Saturday, August 3, 2013

August of Games: Day 3 - The Binding of Isaac

I feature this piece from the soundtrack for a very particular reason: to highlight one of the reasons I love Danny Baranowsky. So, this song only came into the game in Wrath of the Lamb. Now, you see, there's this guy on Youtube who does game music guitar covers and he's crazy skilled, and Danny actually included a couple of his remixes on game soundtrack albums, including Super Meat Boy! And so his guitars were so cool and Danny loved 'em so much and Jules loved Binding of Isaac a ton so Danny invited him to play the guitars for the very final boss track of the game. That's this track. Thank you Danny for being a huge badass, and thank you Jules for rockin' hard. You can find Familyjules7x at, a new cover every week!

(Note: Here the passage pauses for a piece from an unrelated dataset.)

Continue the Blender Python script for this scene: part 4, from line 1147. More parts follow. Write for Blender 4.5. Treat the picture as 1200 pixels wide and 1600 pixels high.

Saturday, so it's the first Indie game! So I went with my favorite. This game easily shoves itself into contending for my top spots of games even among the triple-As, and by playtime easily exceeds them.

The Binding of Isaac
Developer: Edmund McMillen & Florian Himsl
Genre (Setting): Modern, Bodily Horror
Genre (Gameplay): Roguelike-inspired Adventure
What is this game: This is a game where you play through a modern telling of the horrifying Bible story of the same name about being willing to kill one's children as a test of faith to God. You play a little boy exploring the basement and trying to get deeper and deeper to avoid his murderous mother, overcoming any threats in his path using his tears as bullets. It uses randomized dungeons and item appearance and gameplay styled after the dungeons in the original Legend of Zelda. It is a hodgepodge of references and has no qualms about going to places most consider gross. Bodily materials are slung everywhere. Also it is very very hard when you first start - only a third of players on Steam beat the first playthrough, and there are over a dozen playthroughs to even find all the ending cutscenes.
What's great about it: I should pre-empt this by saying that I've played more Binding of Isaac than any other single game, ever. My Steam account has registered, as of right now, 576 hours of playtime. I have over 70 hours of recorded footage that I still need to work on before posting. I love love love this game, despite its flaws.
EDIT: Since writing this a few days ago, I've now got 580 hours.
It is hard to explain what is amazing about this game. As an Edmund McMillen game, it's well-designed and inventive, even if relatively simple in form. I think the best thing the game has going for it is sheer replayability. For a simple general mechanic, you can get quite a lot of skill at it, so you get a lot of practice. There are hundreds of items, and you'll only get a couple dozen at the most in a single run. There are a huge number of endings, and over half a dozen characters to beat everything as, each requiring their own playstyles. And because the dungeons are randomized, every playthrough goes noticeably differently. The game is nuanced and addicting, despite the issues caused by being made in Flash. There also was an enormous expansion that came out called Wrath of the Lamb, almost doubling the amount of sheer content in the game. Oh, and the music is great stuff by Danny Baranowsky.
You should see the review I posted about it way back before Wrath of the Lamb was a thing, I gush about the game and why it's great. HERE IS THAT POST
How do I get it: It's on Steam! For the enormous price of $5, and it is put on sale extremely often. It has periodically been a participant in the Humble Indie Bundles. The expansion costs $3, and is also often on sale. It is currently being entirely remade in dedicated language rather than Flash, with another WotL-size update. This game, Binding of Isaac: Rebirth, is 16-bit and completely rebalance the power scale of the game as well as adding a huge host of new features, and will be available on PS3, Vita, Steam, and potentially Xbox 360, 3DS, and iOS. It is expected to come out in early 2014, so perhaps wait for that, but the game is so dirt cheap most of the time that you might as well try it out.